#### [Exercise]
Will you quote all of the entries, word for word?

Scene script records
• • • • •

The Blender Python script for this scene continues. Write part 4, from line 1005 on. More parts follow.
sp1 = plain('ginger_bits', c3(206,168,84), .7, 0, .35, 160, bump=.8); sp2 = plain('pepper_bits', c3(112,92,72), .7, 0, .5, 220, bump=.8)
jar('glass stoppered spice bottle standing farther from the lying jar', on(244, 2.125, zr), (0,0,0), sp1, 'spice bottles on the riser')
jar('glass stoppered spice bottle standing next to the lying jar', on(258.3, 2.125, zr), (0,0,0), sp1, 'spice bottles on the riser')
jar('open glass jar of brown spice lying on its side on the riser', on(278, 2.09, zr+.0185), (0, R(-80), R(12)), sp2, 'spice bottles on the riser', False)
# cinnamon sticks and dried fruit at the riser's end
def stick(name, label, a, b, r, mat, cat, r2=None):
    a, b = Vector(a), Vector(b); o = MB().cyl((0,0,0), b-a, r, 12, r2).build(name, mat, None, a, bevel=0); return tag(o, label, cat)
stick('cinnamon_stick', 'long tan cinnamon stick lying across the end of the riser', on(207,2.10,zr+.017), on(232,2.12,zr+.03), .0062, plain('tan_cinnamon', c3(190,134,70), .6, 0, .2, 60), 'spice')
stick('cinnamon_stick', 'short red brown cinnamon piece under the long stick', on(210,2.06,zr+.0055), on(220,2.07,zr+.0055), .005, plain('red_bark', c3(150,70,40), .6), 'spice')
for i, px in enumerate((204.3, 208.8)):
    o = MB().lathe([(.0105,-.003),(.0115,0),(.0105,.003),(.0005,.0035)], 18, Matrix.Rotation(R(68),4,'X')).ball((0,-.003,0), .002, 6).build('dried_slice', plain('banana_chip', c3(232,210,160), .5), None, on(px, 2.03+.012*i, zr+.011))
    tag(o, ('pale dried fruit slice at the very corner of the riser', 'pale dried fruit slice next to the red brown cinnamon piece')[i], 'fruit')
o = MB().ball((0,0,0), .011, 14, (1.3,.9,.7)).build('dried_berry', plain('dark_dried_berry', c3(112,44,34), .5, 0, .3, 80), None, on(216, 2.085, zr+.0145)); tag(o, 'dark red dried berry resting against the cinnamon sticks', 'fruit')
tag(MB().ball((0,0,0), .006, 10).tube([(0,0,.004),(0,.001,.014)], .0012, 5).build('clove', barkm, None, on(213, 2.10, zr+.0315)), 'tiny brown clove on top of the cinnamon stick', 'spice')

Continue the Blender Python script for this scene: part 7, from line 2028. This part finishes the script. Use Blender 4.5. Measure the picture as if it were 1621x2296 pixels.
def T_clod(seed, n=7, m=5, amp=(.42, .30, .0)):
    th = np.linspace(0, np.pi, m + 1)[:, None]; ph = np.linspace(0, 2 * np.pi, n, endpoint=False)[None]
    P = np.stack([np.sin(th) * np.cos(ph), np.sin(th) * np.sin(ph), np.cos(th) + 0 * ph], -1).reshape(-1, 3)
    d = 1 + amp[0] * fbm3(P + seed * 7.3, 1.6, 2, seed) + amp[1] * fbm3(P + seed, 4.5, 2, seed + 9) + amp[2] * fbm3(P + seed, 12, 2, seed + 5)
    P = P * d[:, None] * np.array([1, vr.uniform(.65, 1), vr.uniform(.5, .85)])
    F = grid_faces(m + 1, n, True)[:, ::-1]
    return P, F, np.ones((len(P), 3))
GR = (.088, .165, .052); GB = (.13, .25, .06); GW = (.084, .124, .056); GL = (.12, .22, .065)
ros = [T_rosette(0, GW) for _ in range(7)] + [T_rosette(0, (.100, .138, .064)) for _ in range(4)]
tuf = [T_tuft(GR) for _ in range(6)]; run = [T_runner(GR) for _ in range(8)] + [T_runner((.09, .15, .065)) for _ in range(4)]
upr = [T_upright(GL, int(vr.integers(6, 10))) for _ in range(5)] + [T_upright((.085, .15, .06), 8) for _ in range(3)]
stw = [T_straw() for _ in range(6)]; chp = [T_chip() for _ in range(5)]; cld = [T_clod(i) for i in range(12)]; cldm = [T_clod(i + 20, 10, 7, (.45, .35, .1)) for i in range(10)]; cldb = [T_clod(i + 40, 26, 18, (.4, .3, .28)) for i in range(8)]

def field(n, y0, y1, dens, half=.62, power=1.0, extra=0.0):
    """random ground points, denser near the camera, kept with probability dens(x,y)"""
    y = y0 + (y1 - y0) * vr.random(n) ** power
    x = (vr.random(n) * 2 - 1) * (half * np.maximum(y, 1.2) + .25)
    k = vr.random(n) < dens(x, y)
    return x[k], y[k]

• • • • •

#### [Full solution]
The Blender Python script for this scene continues. Write part 4, from line 1005 on. More parts follow.
sp1 = plain('ginger_bits', c3(206,168,84), .7, 0, .35, 160, bump=.8); sp2 = plain('pepper_bits', c3(112,92,72), .7, 0, .5, 220, bump=.8)
jar('glass stoppered spice bottle standing farther from the lying jar', on(244, 2.125, zr), (0,0,0), sp1, 'spice bottles on the riser')
jar('glass stoppered spice bottle standing next to the lying jar', on(258.3, 2.125, zr), (0,0,0), sp1, 'spice bottles on the riser')
jar('open glass jar of brown spice lying on its side on the riser', on(278, 2.09, zr+.0185), (0, R(-80), R(12)), sp2, 'spice bottles on the riser', False)
# cinnamon sticks and dried fruit at the riser's end
def stick(name, label, a, b, r, mat, cat, r2=None):
    a, b = Vector(a), Vector(b); o = MB().cyl((0,0,0), b-a, r, 12, r2).build(name, mat, None, a, bevel=0); return tag(o, label, cat)
stick('cinnamon_stick', 'long tan cinnamon stick lying across the end of the riser', on(207,2.10,zr+.017), on(232,2.12,zr+.03), .0062, plain('tan_cinnamon', c3(190,134,70), .6, 0, .2, 60), 'spice')
stick('cinnamon_stick', 'short red brown cinnamon piece under the long stick', on(210,2.06,zr+.0055), on(220,2.07,zr+.0055), .005, plain('red_bark', c3(150,70,40), .6), 'spice')
for i, px in enumerate((204.3, 208.8)):
    o = MB().lathe([(.0105,-.003),(.0115,0),(.0105,.003),(.0005,.0035)], 18, Matrix.Rotation(R(68),4,'X')).ball((0,-.003,0), .002, 6).build('dried_slice', plain('banana_chip', c3(232,210,160), .5), None, on(px, 2.03+.012*i, zr+.011))
    tag(o, ('pale dried fruit slice at the very corner of the riser', 'pale dried fruit slice next to the red brown cinnamon piece')[i], 'fruit')
o = MB().ball((0,0,0), .011, 14, (1.3,.9,.7)).build('dried_berry', plain('dark_dried_berry', c3(112,44,34), .5, 0, .3, 80), None, on(216, 2.085, zr+.0145)); tag(o, 'dark red dried berry resting against the cinnamon sticks', 'fruit')
tag(MB().ball((0,0,0), .006, 10).tube([(0,0,.004),(0,.001,.014)], .0012, 5).build('clove', barkm, None, on(213, 2.10, zr+.0315)), 'tiny brown clove on top of the cinnamon stick', 'spice')

Continue the Blender Python script for this scene: part 7, from line 2028. This part finishes the script. Use Blender 4.5. Measure the picture as if it were 1621x2296 pixels.
def T_clod(seed, n=7, m=5, amp=(.42, .30, .0)):
    th = np.linspace(0, np.pi, m + 1)[:, None]; ph = np.linspace(0, 2 * np.pi, n, endpoint=False)[None]
    P = np.stack([np.sin(th) * np.cos(ph), np.sin(th) * np.sin(ph), np.cos(th) + 0 * ph], -1).reshape(-1, 3)
    d = 1 + amp[0] * fbm3(P + seed * 7.3, 1.6, 2, seed) + amp[1] * fbm3(P + seed, 4.5, 2, seed + 9) + amp[2] * fbm3(P + seed, 12, 2, seed + 5)
    P = P * d[:, None] * np.array([1, vr.uniform(.65, 1), vr.uniform(.5, .85)])
    F = grid_faces(m + 1, n, True)[:, ::-1]
    return P, F, np.ones((len(P), 3))
GR = (.088, .165, .052); GB = (.13, .25, .06); GW = (.084, .124, .056); GL = (.12, .22, .065)
ros = [T_rosette(0, GW) for _ in range(7)] + [T_rosette(0, (.100, .138, .064)) for _ in range(4)]
tuf = [T_tuft(GR) for _ in range(6)]; run = [T_runner(GR) for _ in range(8)] + [T_runner((.09, .15, .065)) for _ in range(4)]
upr = [T_upright(GL, int(vr.integers(6, 10))) for _ in range(5)] + [T_upright((.085, .15, .06), 8) for _ in range(3)]
stw = [T_straw() for _ in range(6)]; chp = [T_chip() for _ in range(5)]; cld = [T_clod(i) for i in range(12)]; cldm = [T_clod(i + 20, 10, 7, (.45, .35, .1)) for i in range(10)]; cldb = [T_clod(i + 40, 26, 18, (.4, .3, .28)) for i in range(8)]

def field(n, y0, y1, dens, half=.62, power=1.0, extra=0.0):
    """random ground points, denser near the camera, kept with probability dens(x,y)"""
    y = y0 + (y1 - y0) * vr.random(n) ** power
    x = (vr.random(n) * 2 - 1) * (half * np.maximum(y, 1.2) + .25)
    k = vr.random(n) < dens(x, y)
    return x[k], y[k]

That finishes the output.